The best Christmas present for the FARC, as we take stock, would unquestionably be rapid growth in manpower and organization in the countryside and city. To accomplish this we must use various forms of action, rallies for very specific purposes, demands for peace from the State, the defense of human rights, civic work stoppages, denunciations of massacres and official abuses to the appropriate national and international organizations, etc. To this end, FARC cadres are obliged to guide the mass organizations under their leadership in the struggle for their real political, economic, and social grievances and for sovereignty, all of which are just as essential as armed FARC actions along roads and highways and in the jungle, urban centers, villages, and barracks, giving the enemy no respite, just as they have worked out their ongoing strategy against us in order to prolong the revolutionary process in Colombia, because like it or not, the political and armed triumph is part of the struggle that the people are waging in defense of their class interests.

The five years of battling the Patriot Plan have been like a school in which FARC commanders and guerrillas have learned how the enemy moves and operates day and night with its reconnaissance aircraft, bombers, helicopters, balloons, and satellites, as well as with its intelligence agents, infiltrators, collaborators, and economic blockades of the civilian population. As a result, we too are able to plan major actions for mobile troops in the jungle, along roads, or in villages without much immediate protection. We should take advantage of the general crisis through which the Government is going and the weariness that some military units have shown in order to begin laying the groundwork for organizing a general offensive.

We will see how the military commands are going to respond to President Uribe when he claims to have defeated guerrillas who are without resources, sick, and with only roots left to eat.
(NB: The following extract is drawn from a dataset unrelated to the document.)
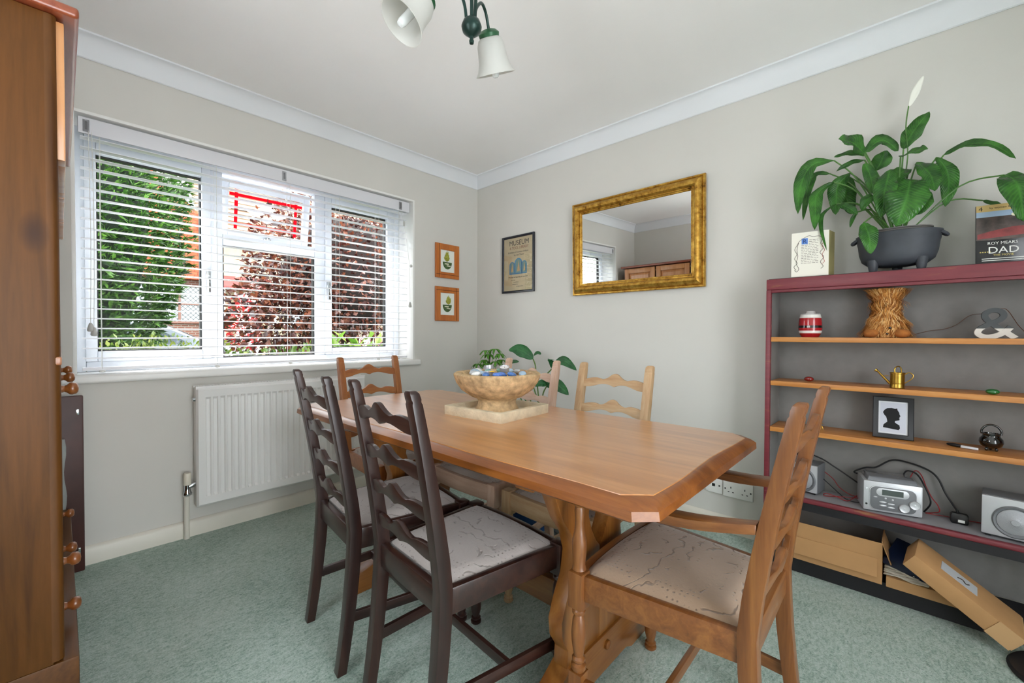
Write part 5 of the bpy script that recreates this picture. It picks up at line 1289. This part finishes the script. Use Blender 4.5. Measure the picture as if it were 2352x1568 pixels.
b2 = thing('flat_carton', 'low flat cardboard carton holding papers under the bookcase', 'box', (2.778, -0.245, S5))
mk('carton', G().box(-0.10, 0.10, 0, 0.20, 0, 0.040), CARD_, b2, bevel=0.002)
b3 = thing('long_parcel', 'long cardboard parcel leaning down at the right of the bookcase foot', 'box', (2.985, -0.335, 0.026), rot=(R(4), R(35), R(-2)))
mk('parcel_body', G().box(-0.32, 0.0, -0.005, 0.16, 0.004, 0.062), CARD_, b3, bevel=0.003)
mk('end_flap', G().box(0.0, 0.004, -0.003, 0.158, 0.006, 0.060).box(-0.068, -0.001, -0.0075, -0.005, 0.002, 0.064), plain('lighter cardboard', 'c09a6c', 0.8), b3, smooth=0)
mk('address_label', G().box(-0.24, -0.13, 0.05, 0.115, 0.0615, 0.0632), plain('address label', 'b9bcc0', 0.6), b3, smooth=0)
mk('label_mark', G().tube([(-0.19, 0.075, 0.0635), (-0.175, 0.085, 0.0635), (-0.165, 0.072, 0.0635), (-0.155, 0.086, 0.0635)], 0.002, 6, 3), INK, b3)
bl = thing('blue_folder', 'dark blue folder resting on papers under the bookcase', 'folder', (2.742, -0.175, S5 + 0.082), R(-10), rot=(R(20), R(12), R(-12)))
mk('cover', G().box(-0.065, 0.065, -0.055, 0.08, 0.0, 0.036), plain('navy board', '0f1c38', 0.35), bl, bevel=0.003)
mk('press_stud', G().lathe([(0.003, 0), (0.003, 0.001), (0, 0.002)], 10, (0.03, -0.055, 0.010), RX), CHROME, bl)
nw = thing('folded_newspaper', 'folded newspaper and papers on the flat carton', 'newspaper', (2.735, -0.165, S5 + 0.040), R(-8))
for k in range(5):
    rows = []
    for i in range(9):
        x = -0.055 + 0.13 * i / 8
        rows.append([(x, -0.078 + 0.004 * k + 0.14 * j, 0.004 + 0.0052 * k + 0.006 * math.sin(i * 0.6 + k) ** 2) for j in (0, 1)])
    mk('sheet', G().grid(rows), plain('newsprint', 'c3bcae', 0.9, var=0.15, vscale=40), nw, solid=0.003, smooth=60)
ds = thing('round_base', 'black round weighted base on the carpet at the right edge', 'base', (3.115, -0.375, 0))
mk('disc', G().lathe([(0, 0), (0.135, 0), (0.138, 0.006), (0.132, 0.014), (0.05, 0.022), (0.0, 0.024)], 40, caps=False), plain('black matt metal', '17181c', 0.5), ds)
mk('pole', G().tube([(0.06, 0.06, 0.018), (0.06, 0.06, 0.30)], 0.010, 12), plain('black matt metal', '17181c', 0.5), ds)

# ------------------------------------------------------------------ plants behind the table
PHM = leafmat('philodendron leaf', '1f5a2c', '3d7f48', None, 0.15, 0.25, vein=True)
ph_ = thing('philodendron', 'large-leaved green houseplant behind the pale chairs', 'plant', (0.88, -0.22, 0))
O_ = Vector(ph_.location)
TERR = plain('terracotta pot', '8a4f34', 0.8, var=0.1); SOIL = plain('dark soil', '1d1611', 1.0, bump=0.6, bscale=90)
def potmesh(par, r, h, mt):
    mk('pot', G().lathe([(0, 0), (r * 0.72, 0), (r * 0.95, h * 0.85), (r, h * 0.85), (r, h), (r * 0.9, h), (r * 0.88, h * 0.9), (0, h * 0.9)], 32, caps=False), mt, par, smooth=30)
    mk('soil', G().lathe([(0, h * 0.9), (r * 0.87, h * 0.9), (r * 0.87, h * 0.91), (0, h * 0.92)], 24), SOIL, par)
potmesh(ph_, 0.13, 0.24, TERR)
stems = {0: [(0.0, 0.0, 0.22), (0.02, 0.0, 0.5), (0.874, -0.28, 0.735), (0.899, -0.28, 0.831), (0.894, -0.30, 0.896)], 2: [(0.01, 0.0, 0.22), (0.03, -0.02, 0.5), (0.916, -0.28, 0.742), (0.982, -0.28, 0.791), (1.038, -0.28, 0.839)], 6: [(0.02, 0.01, 0.22), (0.05, -0.03, 0.45), (0.96, -0.28, 0.65), (1.014, -0.30, 0.729)], 9: [(0, -0.02, 0.22), (-0.01, -0.04, 0.45), (0.862, -0.30, 0.661)], 7: [(-0.02, 0, 0.22), (-0.06, -0.05, 0.5), (0.74, -0.33, 0.74), (0.706, -0.35, 0.85)]}
for k, (pts, w) in enumerate(PHIL):
    stp = None
    if k in stems: stp = [Vector(p) if p[2] < 0.52 else Vector(p) - O_ for p in stems[k]]
    leaf_obj(ph_, [Vector(p) - O_ for p in pts], w * 1.5, PHM, stp, plain('philodendron stem', '5f7a3a', 0.5), 0.0045, seed=40 + k, fold=0.15, wave=0.03, up=(0.1, -1.0, 0.7))
sch = thing('umbrella_plant', 'small bushy umbrella plant with finger leaves in the room corner', 'plant', (0.47, -0.27, 0))
O_ = Vector(sch.location); potmesh(sch, 0.14, 0.26, plain('glazed pot', '4a4038', 0.4))
SCH = leafmat('umbrella plant leaf', '2c6a1e', '5a9a30', '7ab848', 0.3, 0.3)
mk('stem', G().tube([(0, 0, 0.2), (0.01, -0.01, 0.5), (-0.02, -0.02, 0.75), (0.0, -0.02, 0.93)], 0.006, 8, 5), plain('woody stem', '3a3020', 0.7), sch)
mk('stem', G().tube([(0.03, 0, 0.2), (0.05, -0.01, 0.5), (0.03, -0.02, 0.8)], 0.005, 8, 5), plain('woody stem', '3a3020', 0.7), sch)
NODES = [(0.439, -0.3, 0.941), (0.526, -0.3, 0.954), (0.382, -0.27, 0.867), (0.486, -0.33, 0.914), (0.581, -0.3, 0.921), (0.551, -0.26, 0.875), (0.366, -0.32, 0.838), (0.481, -0.34, 0.85), (0.571, -0.33, 0.865), (0.328, -0.3, 0.762), (0.512, -0.34, 0.81), (0.571, -0.28, 0.799), (0.419, -0.34, 0.768), (0.366, -0.27, 0.787), (0.46, -0.26, 0.80), (0.40, -0.33, 0.72), (0.52, -0.30, 0.73)]
rng = random.Random(9)
for k, nd in enumerate(NODES):
    nd = Vector(nd) - O_
    b0 = Vector((0.01, -0.02, max(0.45, nd.z - 0.14)))
    ht_ = mk('petiole', G().tube([b0, b0.lerp(nd, 0.5) + Vector((0, 0, 0.02)), nd], 0.0018, 6, 4), LSTEM, sch)
    n = rng.choice((6, 7, 8)); Ln = rng.uniform(0.045, 0.065)
    for j in range(n):
        t = 2 * PI * j / n + rng.uniform(-.2, .2); d = Vector((math.cos(t), math.sin(t), 0))
        leaf_obj(ht_, [nd, nd + d * Ln * 0.5 + Vector((0, 0, -0.006)), nd + d * Ln + Vector((0, 0, -0.035))], 0.021, SCH, up=(0, 0, 1), seed=k * 10 + j, name='leaflet', wave=0.02)

# ------------------------------------------------------------------ storage under and behind the table
bxs = thing('blue_storage_box', 'blue plastic storage box on the carpet behind the far chairs', 'box', (1.14, -0.64, 0))
BLUEP = plain('blue plastic', '1c4f8e', 0.35); BLUEL = plain('light blue plastic', '3f86c8', 0.35)
g = G(); rg = []
for z, s in ((0, 0.88), (0.15, 1.0)): rg.append([(-0.19 * s, -0.14 * s, z), (0.19 * s, -0.14 * s, z), (0.19 * s, 0.14 * s, z), (-0.19 * s, 0.14 * s, z)])
mk('tub', g.loft(rg), BLUEP, bxs, bevel=0.006)
mk('lid', G().box(-0.2, 0.2, -0.15, 0.15, 0.15, 0.168), BLUEL, bxs, bevel=0.005)
mk('latch', G().box(-0.03, 0.03, -0.156, -0.148, 0.125, 0.165), BLUEL, bxs, bevel=0.002)
bag = thing('grey_bag', 'pale grey crumpled bag beside the blue storage box', 'bag', (1.46, -0.62, 0))
rings = []
for i, (z, s) in enumerate(((0, 0.8), (0.03, 1.0), (0.09, 0.95), (0.15, 0.8), (0.20, 0.62), (0.235, 0.7))):
    rings.append([((0.105 * s + 0.012 * math.sin(5 * t + i)) * math.cos(t), (0.10 * s + 0.010 * math.cos(4 * t + 2 * i)) * math.sin(t), z) for t in [2 * PI * j / 28 for j in range(28)]])
mk('bag_body', G().loft(rings), plain('grey polythene', 'a9abae', 0.4, var=0.12), bag, smooth=70)

# ------------------------------------------------------------------ outside the window
def area(o): return struct(o)
area(mk('ground', G().box(-40, -0.26, -30, 30, -0.30, -0.12), plain('lawn', '33451c', 1.0, var=0.3, vscale=6), smooth=0))
area(mk('street', G().box(-12.5, -7.0, -30, 30, -0.14, -0.105), plain('asphalt', '6f6f6e', 0.9, var=0.1), smooth=0))

def scatter_leaves(n, pick, lw, ll, droop, seed, mode='leaf'):
    rr = random.Random(seed); g = G()
    for _ in range(n):
        p, nrm = pick(rr)
        d = (nrm + Vector((rr.uniform(-.8, .8), rr.uniform(-.8, .8), rr.uniform(-.8, .8) + droop))).normalized()
        sd = d.cross(Vector((rr.uniform(-1, 1), rr.uniform(-1, 1), rr.uniform(-1, 1)))).normalized()
        L = ll * rr.uniform(0.6, 1.25); W = lw * rr.uniform(0.7, 1.2)
        u = d.cross(sd)
        if mode == 'leaf':
            g.add([p, p + d * L * .45 + sd * W / 2 + u * W * .12, p + d * L, p + d * L * .45 - sd * W / 2 + u * W * .12], [[0, 1, 2], [0, 2, 3]])
        else:
            b = p + d * L * .5
            for k in (-1, 0, 1):
                e = (d + sd * (0.55 * k)).normalized()
                g.add([b - e * L * .35, b + e * L * .25 + u * W * .5, b + e * L * .65, b + e * L * .25 - u * W * .5], [[0, 1, 2, 3]])
    return g
def on_shell(c, r, thick, keep=None):
    c = Vector(c); r = Vector(r)
    def pick(rr):
        while True:
            v = Vector((rr.gauss(0, 1), rr.gauss(0, 1), rr.gauss(0, 1))).normalized()
            s = 1 - thick * rr.random() ** 1.5
            bump = 1 + 0.10 * noise.noise(v * 3.1) + 0.06 * noise.noise(v * 8)
            p = c + Vector((v.x * r.x, v.y * r.y, v.z * r.z)) * s * bump
            if p.z < -0.05 or (keep and not keep(p)): continue
            return p, Vector((v.x / r.x, v.y / r.y, v.z / r.z)).normalized()
    return pick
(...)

President Uribe's "nonnegotiable conditions" are just some of the many pretexts that certain generals have in their heads for preventing the Humanitarian Exchange and prosecuting the war against people who are discontent because of the appalling living conditions to which they have been subjected. We must bear in mind that all laws and constitutions in any country can be amended in accordance with the particular circumstances in which it finds itself and on the basis of political, economic, social, cultural, and sovereignty-related realities. The rulers are obliged to allow changes in favor of the ruled who have elected them. Otherwise, the people are the ones who must bring about the changes called for in the FARC platform and manifesto, along with other documents, regardless of the whims of Congress and the Administration. They are the ones who refuse to accept the present realities in Colombia, amid mass mobilizations and political currents with some degree of organization and awareness, with proposals for achieving peace, which are running up against the obstacle of the "nonnegotiable conditions" through which the Government is struggling against the tide, using the Public Force for that purpose, with no results for the public to see.

In conclusion, we cannot allow this Christmas Day to pass without remembering all of the comrades who have been killed by enemy action, Acacio, Martin Caballero, and so many others who have battled Uribe's oppressive system. In addition, I would like to send my most heartfelt condolences to their relatives and friends, as we pay homage to those who have given their lives for the revolutionary cause of the people.

Having said all this, I want to express my appreciation for your love of the cause. Onward to victory. A firm handshake.